Михаил Петрович неоднократно критиковал журнал «Юность», Станислав Борисович в нем публиковался и трудился, о чем с ностальгией пишет: «Вообще — при нем (С. Преображенском. — Ю. П.), при них, при старых пуганых евреях, составляющих помимо Преображенского редколлегию юношеского журнала, можно было существовать, и с признательностью, почти вышибающей слезу, вспоминаю <…>».
Михаил Лобанов — русский человек, который национальную честь и достоинство отстаивал на протяжении всей жизни как воин и критик на передовой. Станислав Рассадин называет себя русским, в качестве главного и единственного аргумента приводя свою «рязанскую морду». При этом он не скрывает собственного желания более чем сорокалетней давности — «хочу быть евреем». Символично названа и глава воспоминаний — «Из славян в евреи». Желание, объясняемое потребностью пострадать из-за «пятого пункта», всерьез не воспринимается. В итоге в 60–80-е годы — в период государственного космополитизма — гораздо больше пострадал русский Михаил Лобанов, чем «еврей» Станислав Рассадин.
Марина Цветаева не скрывала, что любит евреев больше русских. Рассадин подобное отношение не декларирует, а утверждает его всей последовательной системой оценок, даваемых современникам — русским и евреям. Даже самые ущербные, с точки зрения Рассадина, евреи характеризуются во много раз мягче, чем неприятные — а такие почти все — русские. Так, Борису Полевому практически прощается и «неукоснительный сталинизм», и «антивкус» либо потому, что он «почти беспрепятственно печатал» Рассадина «как стороннего автора» (это проявление «антивкуса» или совпадение по иным, не вкусовым критериям?), либо за презрение к «скобарям», к «антисемитски-черносотенной компании софроновых-грибачевых», либо за то и другое вместе.
Любовь Ст. Рассадина к евреям настолько сильна и слепа, настолько он хочет каждого из них «отмыть», облагородить, что не гнушается откровенным шулерством. Русским же в мемуарах Ст. Рассадина достается по полной программе. Больше всего Михаилу Шолохову, Василию Белову, Владимиру Максимову, Юрию Казакову, Станиславу Куняеву, Вадиму Кожинову. Приведем некоторые характеристики: «шут гороховый», «продукт тягчайшего распада», «редко мне попадалась <…> человеческая, да почти уже не человеческая особь такой мерзости и примитивности», «Роман „Они сражались за Родину“ — сочинение беспомощно-балагурное, будто написанное в соавторстве с дедом Щукарем; вещь, которую не хватило сил даже закончить. Щукариная фантазия не беспредельна, а фронтового опыта у Шолохова, не приближавшегося к передовой, не было» и т. д.
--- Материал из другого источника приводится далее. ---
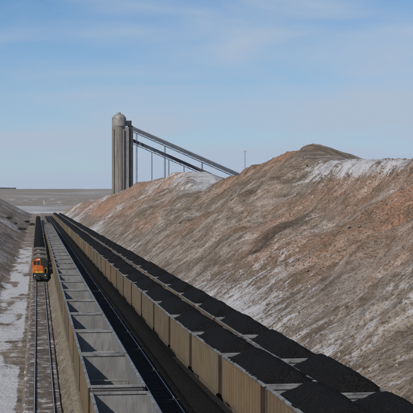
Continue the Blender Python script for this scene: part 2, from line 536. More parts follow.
def mat_ground():
    m = NT("cut_bank_earth")
    P = m.coord('World')
    Pd = m.coord('World', (0.46, 1.0, 1.0), (0, 0, R(14)))       # long axis runs down the slopes
    big = m.noise(P, 0.085, 7, 0.62, 0.4)
    mid = m.noise(Pd, 0.42, 7, 0.62, 0.6)
    fin = m.noise(P, 3.2, 6, 0.68)
    med = m.noise(P, 0.8, 6, 0.62)
    c = m.ramp(mid, [(0.30, (0.11, 0.083, 0.06)), (0.43, (0.20, 0.158, 0.122)), (0.53, (0.33, 0.272, 0.22)), (0.66, (0.52, 0.455, 0.40))])
    band = m.noise(m.coord('World', (0.40, 1.0, 1.0), (0, 0, R(18))), 0.15, 6, 0.6, 0.5)
    c = m.mix(m.ramp(band, [(0.52, 0.0), (0.62, 0.75)]), c, (0.15, 0.118, 0.085))
    c = m.mix(m.ramp(band, [(0.36, 0.55), (0.46, 0.0)]), c, (0.47, 0.42, 0.37))
    c = m.mix(m.ramp(big, [(0.50, 0.0), (0.60, 0.5)]), c, (0.16, 0.13, 0.088))
    c = m.mix(m.ramp(big, [(0.36, 0.5), (0.46, 0.0)]), c, (0.46, 0.41, 0.355))
    c = m.mix(m.ramp(med, [(0.53, 0.0), (0.68, 0.7)]), c, (0.085, 0.067, 0.05))
    # red clinker
    rf = m.math('MULTIPLY', m.attr("red"), m.ramp(m.math('ADD', m.math('MULTIPLY', med, 0.5), m.math('MULTIPLY', mid, 0.5)), [(0.38, 0.15), (0.54, 1.0)]), True)
    rc = m.ramp(fin, [(0.3, (0.26, 0.13, 0.08)), (0.65, (0.50, 0.265, 0.155))])
    c = m.mix(rf, c, rc)
    c = m.mix(m.math('MULTIPLY', m.attr("grass"), 1.0, True), c, m.ramp(med, [(0.35, (0.19, 0.16, 0.12)), (0.7, (0.30, 0.25, 0.18))]))
    # clods and stones
    c = m.mix(m.ramp(fin, [(0.36, 0.8), (0.49, 0.0)]), c, (0.06, 0.048, 0.04))
    c = m.mix(m.ramp(fin, [(0.56, 0.0), (0.70, 0.6)]), c, (0.46, 0.42, 0.37))
    # snow lying in patches
    sn = m.math('ADD', m.attr("snow"), m.math('MULTIPLY', m.math('SUBTRACT', mid, 0.5), 0.75))
    sn = m.math('ADD', sn, m.math('MULTIPLY', m.math('SUBTRACT', med, 0.5), 0.65))
    sn = m.math('ADD', sn, m.math('MULTIPLY', m.math('SUBTRACT', fin, 0.5), 0.50))
    sf = m.ramp(sn, [(0.46, 0.0), (0.54, 0.5), (0.74, 0.92)])
    c = m.mix(sf, c, (0.62, 0.63, 0.66))
    # coal fines on the track bed, plus the dark hollow painted on the bank
    cf = m.math('MULTIPLY', m.attr("coal"), m.ramp(med, [(0.3, 1.0), (0.75, 0.97)]), True)
    c = m.mix(cf, c, m.ramp(fin, [(0.35, (0.005, 0.005, 0.0055)), (0.7, (0.018, 0.017, 0.0165))]))
    m.bump(m.math('ADD', m.math('MULTIPLY', fin, 0.8), m.math('ADD', med, m.math('MULTIPLY', mid, 0.7))), 0.9, 0.5)
    m.bsdf.inputs["Specular IOR Level"].default_value = 0.1
    return m.done(c, 0.92)
tme.materials.append(mat_ground())
ground = bpy.data.objects.new("ground", tme)
COL.objects.link(ground)
tag(ground, kind='structure')

# ------------------------------------------------------------------ tracks
def shift_x(y):                     # both loaded tracks swing slightly to the right near the bridge
    return 0.45 * (1 - min(max((y - 58) / 62.0, 0), 1)) ** 1.5 if y < 120 else 0.0
def lift1(y):
    return 0.45 * float(lift(np.array([float(y)]))[0])

def mat_tie(name, a, b, snowy):
    m = NT(name)
    v = m.coord('Object', offset_random=False)
    n = m.noise(v, 1.4, 6, 0.65)
    k = m.noise(v, 0.8, 5, 0.6)
    c = m.mix(m.ramp(n, [(0.35, 0.0), (0.65, 1.0)]), a, b)
    c = m.mix(m.ramp(k, [(0.62 - snowy, 0.0), (0.80 - snowy, 0.8)]), c, (0.62, 0.62, 0.66))
    return m.done(c, 0.9)
M_TIE_L = mat_tie("weathered_tie", (0.05, 0.042, 0.037), (0.12, 0.098, 0.082), 0.10)
M_TIE_C = mat_tie("coal_black_tie", (0.009, 0.0085, 0.008), (0.024, 0.022, 0.02), -0.3)

def mat_ballast(name, dark):
    m = NT(name)
    v = m.coord('World')
    f = m.noise(v, 7.0, 5, 0.7)
    g = m.noise(m.coord('World', (1.6, 0.35, 1)), 1.1, 6, 0.6)
    if dark:
        c = m.mix(m.ramp(f, [(0.35, 0.0), (0.7, 1.0)]), (0.005, 0.005, 0.005), (0.015, 0.0145, 0.014))
    else:
        c = m.mix(m.ramp(f, [(0.35, 0.0), (0.65, 1.0)]), (0.11, 0.092, 0.08), (0.21, 0.178, 0.155))
        c = m.mix(m.ramp(g, [(0.54, 0.0), (0.66, 0.75)]), c, (0.60, 0.60, 0.65))
        c = m.mix(m.ramp(g, [(0.32, 0.6), (0.42, 0.0)]), c, (0.10, 0.085, 0.07))
    m.bump(f, 0.8, 0.08)
    m.bsdf.inputs['Specular IOR Level'].default_value = 0.03
    return m.done(c, 0.95)
M_BAL_L = mat_ballast("snow_dusted_ballast", False)
M_BAL_T = simple('tan_dusty_ballast', (0.17, 0.145, 0.105), 0.95, 0, 0.4, 3.0)
M_BAL_C = mat_ballast("coal_dusted_ballast", True)

def track(xc, zoff, y0, y1, swing, tie_m, bal_m, tie_end=520):
    root = tag(empty("railway_track", (xc, 0, 0)), kind='structure')
    def cx(y): return shift_x(y) if swing else 0.0
    def cz(y): return zoff + (lift1(y) if 13 < xc < 15 else 0.0)
    segs = [y0]
    while segs[-1] < y1:
        segs.append(min(y1, segs[-1] + (2.5 if segs[-1] < 130 else 12.0)))
    # ballast bed
    b = MB()
    prof = [(-1.95, -0.42), (-1.55, -0.205), (1.55, -0.205), (1.95, -0.42)] if xc > 3 else [(-1.75, -0.42), (-1.5, -0.205), (1.28, -0.205), (1.36, -0.42)]
    vs = []; fs = []
    for i, y in enumerate(segs):
        vs += [(cx(y) + px, y, cz(y) + pz) for px, pz in prof]
    for i in range(len(segs) - 1):
        for k in range(3):
            a = i * 4 + k
            fs.append((a, a + 1, a + 5, a + 4))
    b.add(vs, fs)
    b.build("ballast", bal_m, root)
    for s in (-1, 1):
        r = MB()
        x = s * 0.7525
        for a, c in zip(segs[:-1], segs[1:]):
            for (w0, w1, h0, h1, mi) in ((-0.075, 0.075, -0.178, -0.16, 1), (-0.012, 0.012, -0.16, -0.04, 1), (-0.037, 0.037, -0.04, -0.006, 1), (-0.030, 0.030, -0.006, 0.0, 0)):
                vs = []
                for yy in (a, c):
                    for ww, hh in ((w0, h0), (w1, h0), (w1, h1), (w0, h1)):
                        vs.append((cx(yy) + x + ww, yy, cz(yy) + hh))
                r.add(vs, [(0, 1, 5, 4), (1, 2, 6, 5), (2, 3, 7, 6), (3, 0, 4, 7)], mi)
        r.build("rail", [M_RAILTOP, M_RAILSIDE], root)
    t = MB(); y = y0
    rr = random.Random(3)
    while y < min(y1, tie_end):
        dx = rr.uniform(-0.04, 0.04); a = rr.uniform(-0.012, 0.012)
        hw = 1.25
        t.box(cx(y) - hw + dx, cx(y) + hw + dx, y, y + 0.23, cz(y) - 0.33, cz(y) - 0.182 + a)
        y += 0.53 + rr.uniform(-0.02, 0.02)
    o = t.build("sleeper", tie_m, root)
    o["kind"] = 'stuff'
    return root

LX, LZ = 0.50, -1.50
track(LX, LZ, 40, 1170, False, M_TIE_L, M_BAL_L)
track(4.50, 0, 40, 1170, False, M_TIE_C, M_BAL_T, 60)
track(9.08, 0, 40, 1170, False, M_TIE_C, M_BAL_C, 400)
track(13.65, 0, 40, 1170, True, M_TIE_C, M_BAL_C, 120)
track(18.12, -0.45, 40, 1170, True, M_TIE_C, M_BAL_C, 60)

# ------------------------------------------------------------------ coal cars
PITCH = 16.2
BL = 7.55          # half body length
HW = 1.52          # half width of sheets
def make_car(name, loaded, detail):
    root = empty(name)
    zb, zt = 0.98, 3.62
    b = MB()
    t = 0.05
    e = 1.35                                   # painted end bay
    # side sheets
    for s in (-1, 1):
        x0, x1 = (s * HW - t / 2, s * HW + t / 2)
        b.box(x0, x1, -BL + e, BL, zb, zt, 0)
        xi = s * (HW - t / 2 - 0.004)
        b.box(min(xi, xi - s * 0.006), max(xi, xi - s * 0.006), -BL + 0.06, BL - 0.06, zb, zt, 1)
        n = 14 if detail else 7
        for i in range(n + 1):
            y = -BL + e + 0.05 + (2 * BL - e - 0.10) * i / n
            xa, xb = s * (HW + t / 2), s * (HW + t / 2 + 0.07)
            b.box(min(xa, xb), max(xa, xb), y - 0.05, y + 0.05, zb + 0.02, zt - 0.02, 0)
        xa, xb = s * (HW + t / 2 + 0.0), s * (HW + t / 2 + 0.09)
        b.box(min(xa, xb), max(xa, xb), -BL + e, BL, zb - 0.10, zb + 0.015, 0)
    # end sheets
    for s in (-1, 1):
        ya, yb = s * BL, s * (BL - 0.04)
        b.box(-HW + t / 2 + .002, HW - t / 2 - .002, min(ya, yb), max(ya, yb), zb - 0.15, zt, 1)
        for k in range(4):
            x = -1.05 + 0.7 * k
            ya, yb = s * BL, s * (BL + 0.07)
            b.box(x - 0.05, x + 0.05, min(ya, yb), max(ya, yb), zb, zt - 0.1, 1)
    # floor with two lowered tubs between the bogies
    b.box(-HW + t, HW - t, -BL + .05, BL - .05, zb, zb + 0.05, 1)
    b.prism([(-5.2, 0.98), (-4.4, 0.45), (4.4, 0.45), (5.2, 0.98)], 'x', -1.45, 1.45, 0)
    if not loaded and detail:
        for yy in (-3.8, 0, 3.8):                                    # inner cross braces
            b.cyl((-HW + t, yy, 2.45), (HW - t, yy, 2.45), 0.06, 8, mi=1)
            b.bar((-HW + t, yy, 2.45), (-0.1, yy, 1.05), 0.08, 0.08, 1)
            b.bar((HW - t, yy, 2.45), (0.1, yy, 1.05), 0.08, 0.08, 1)
    b.build("body", [M_OUT, M_IN], root)
    # painted rotary-coupler end bay
    for s in (-1, 1):
        p = MB()
        x0, x1 = (s * HW - t / 2, s * HW + t / 2)
        p.box(x0, x1, -BL, -BL + e - 0.004, zb, zt)
        xa, xb = s * (HW + t / 2), s * (HW + t / 2 + 0.07)
        for yy in (-BL + 0.06, -BL + 0.62):
            p.box(min(xa, xb), max(xa, xb), yy - 0.05, yy + 0.05, zb + 0.02, zt - 0.02)
        p.build("end_panel", M_ENDP, root)
    q = MB()
    q.box(-HW + .03, HW - .03, -BL - 0.085, -BL - 0.075, zb - .1, zt - 0.11)
    q.build("end_sheet", M_STEEL, root)
    # top chord
    c = MB()
    for s in (-1, 1):
        xa, xb = s * (HW - 0.05), s * (HW + 0.12)
        c.box(min(xa, xb), max(xa, xb), -BL - 0.05, BL + 0.05, zt, zt + 0.14)
        ya, yb = s * (BL - 0.12), s * (BL + 0.10)
        c.box(-HW + 0.052, HW - 0.052, min(ya, yb), max(ya, yb), zt + 0.003, zt + 0.143)
    c.build("top_chord", M_RIM, root, bevel=0.02 if detail else 0)
    # under frame
    u = MB()
    u.box(-0.32, 0.32, -BL - 0.12, BL + 0.12, 0.72, zb - 0.004)
    for s in (-1, 1):
        u.box(-1.35, 1.35, s * 7.3 - 0.14, s * 7.3 + 0.14, 0.82, zb - 0.16)
    u.build("underframe", M_STEEL, root)
    if detail:
        for s in (-1, 1):
            k = MB()
            k.box(-0.13, 0.13, min(s * (BL + .12), s * (BL + .52)), max(s * (BL + .12), s * (BL + .52)), 0.76, 0.98)
            k.box(-0.19, 0.19, min(s * (BL + .30), s * (BL + .50)), max(s * (BL + .30), s * (BL + .50)), 0.72, 1.02)
            k.build("coupler", M_STEEL, root)
            g = MB()
            yc = s * 6.15
            for q in (-1, 1):
                x = q * 1.02
                g.prism([(yc - 1.25, 0.36), (yc - 1.2, 0.62), (yc - 0.45, 0.80), (yc + 0.45, 0.80), (yc + 1.2, 0.62), (yc + 1.25, 0.36), (yc + 0.8, 0.40), (yc + 0.4, 0.22), (yc - 0.4, 0.22), (yc - 0.8, 0.40)], 'x', x - 0.09, x + 0.09)
            g.box(-0.93, 0.93, yc - 0.2, yc + 0.2, 0.42, 0.70)
            tr = g.build("bogie", M_TRUCK, root)
            for w in (-0.89, 0.89):
                ww = MB()
                for q in (-1, 1):
                    ww.cyl((q * 0.70, yc + w, 0.455), (q * 0.82, yc + w, 0.455), 0.455, 20)
                    ww.cyl((q * 0.67, yc + w, 0.455), (q * 0.70, yc + w, 0.455), 0.49, 20)
                ww.cyl((-0.8, yc + w, 0.455), (0.8, yc + w, 0.455), 0.09, 8)
                ww.build("wheelset", M_WHEEL, tr)
        # ladder at the near left corner
        l = MB()
        for x in (-1.40, -1.0):
            l.bar((x, -BL - 0.12, 0.9), (x, -BL - 0.12, 3.5), 0.03, 0.03)
        for i in range(7):
            l.bar((-1.41, -BL - 0.12, 1.05 + 0.38 * i), (-0.99, -BL - 0.12, 1.05 + 0.38 * i), 0.025, 0.025)
        l.build("ladder", M_RIM, root)
    return root

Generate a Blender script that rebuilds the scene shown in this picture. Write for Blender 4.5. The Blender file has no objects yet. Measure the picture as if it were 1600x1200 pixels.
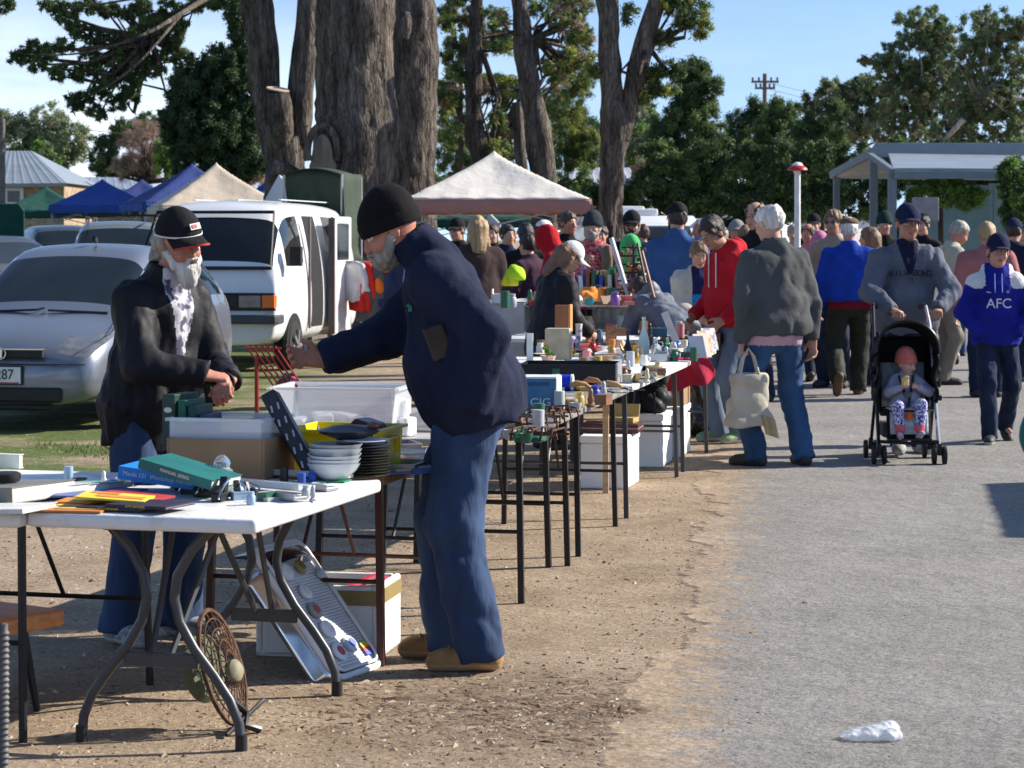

В работах и духовной автобиографии Михаила Лобанова предвзятость по национальному или иному критерию отсутствует. Критик предельно последователен и строг не только по отношению к русскоязычным авторам, но и к «своим», к тем, кто числится или действительно является нашей национальной гордостью.
Например, в статье «Освобождение» мысль об отсутствии или недостатке экзистенциальности как распространенном заболевании современной литературы иллюстрируется романами С. Залыгина, в которых «вроде бы много всего: и истории, и актуальных злободневных проблем, и всяких событий — от гражданской войны, коллективизации, различных общественных перипетий, вплоть до какого-нибудь „южноамериканского варианта“, — но все это, в сущности, не что иное, как беллетризованная литературная полемика <…>. Это, вероятно, и нужно, но маловато для искусства, нет в этих романах того, что делало бы их в чем-то откровением, — нет живого, непосредственного опыта (заменяемого умозрительными конструкциями), нет того психологического переживания, из которого и исходят жизненные токи в произведении».